Pair programming and continuous integration can go hand-in-hand. Pushing to main multiple times a day is hard in isolation, leading to delays, large PRs, and merge issues, Ola Hast and Asgaut Mjølne Söderbom mentioned in their talk about continuous delivery with pair programming at QCon London. Pairing enables instant code review, easier refactoring, fewer bugs, and higher team resilience.
In an earlier article, Hast and Mjølne Söderbom mentioned that their team uses pair and mob programming with TDD; there are no solo tasks or separate code reviews. This approach boosts code quality, reduces waste, and enables the sharing of knowledge. Frequent breaks help to maintain focus and flow.
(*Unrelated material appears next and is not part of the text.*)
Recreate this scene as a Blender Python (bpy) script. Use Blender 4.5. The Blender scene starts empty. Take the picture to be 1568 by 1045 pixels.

Pair programming and continuous integration (CI) support each other. Real CI means pushing to main several times a day, or as soon as you are done with a small task, Mjølne Söderbom said. This is hard to achieve when developers work in isolation, as every change requires external review and coordination:
If our team of four developers were to work in isolation/alone, it would be nearly impossible to work with real CI. They would have to interrupt each other all the time. The immediate result of this is that they produce bigger tasks with bigger pull requests. It also disrupts our own flow. Then the whole concept of CI falls apart. We see this happen in other teams all the time.
Refactoring becomes especially difficult if people work in isolation, often postponed with promises of “later,” which never happens, Hast said. When people work in isolation, it adds a layer of coordination to do much-needed refactoring, which either leads to merge hell or more promises of doing it later.
There is so much time wasted waiting in organisations, especially in the software industry. This wasted time seldom gets focus in organisations because it can be hard to see clearly, especially for management. Their way of working means that a lot of the processes that usually are a part of a development flow are superfluous, Mjølne Söderbom explained:
For instance, since we deploy very small chunks to production and have the ability to hide functionality behind feature toggles, testing in other environments just isn’t needed.
Mjølne Söderbom mentioned that they spend very little time reviewing code from pull requests since they do all review continuously while pair programming. It is not something we set out to do; it is just a natural consequence of working this way, he said.
When working together, you not only reduce waste during the task, but also greatly reduce waste on what we call rework; all the stuff that could happen after a task is “finished”, Mjølne Söderbom mentioned:
As we use TDD, pair programming, and CI, we are left with significantly measurable high value.
This gives fewer bugs in production, and even more importantly, the code is easier to change, and we can develop software faster in the future, he concluded.
InfoQ interviewed Ola Hast and Asgaut Mjølne Söderbom about refactoring and the benefits that their way of working has brought them.
InfoQ: How do you do refactoring?
Asgaut Mjølne Söderbom: Doing necessary refactoring is very difficult since it needs to be coordinated with everyone. People tend to say: “We will do this refactoring in another pull request later”. Which means never.
When working in small steps and putting code into production rapidly, we can easily do some tidying/refactoring, deploy that to production, then go back to whatever we were doing. This is a huge benefit for improving legacy code as you go
InfoQ: What benefits do you get from the way that you are working as a team?
Ola Hast: When you work closely with a small group of individuals over time, you get to know them rather well. So the psychological safety is high, the stress level is low, and we have a lot of fun working together.
The shared knowledge in the group gives us resilience, which is very helpful given that we both have small kids with all that entails, like sickness or school meetings. Someone being away is usually never a problem for our progress since we have continuity.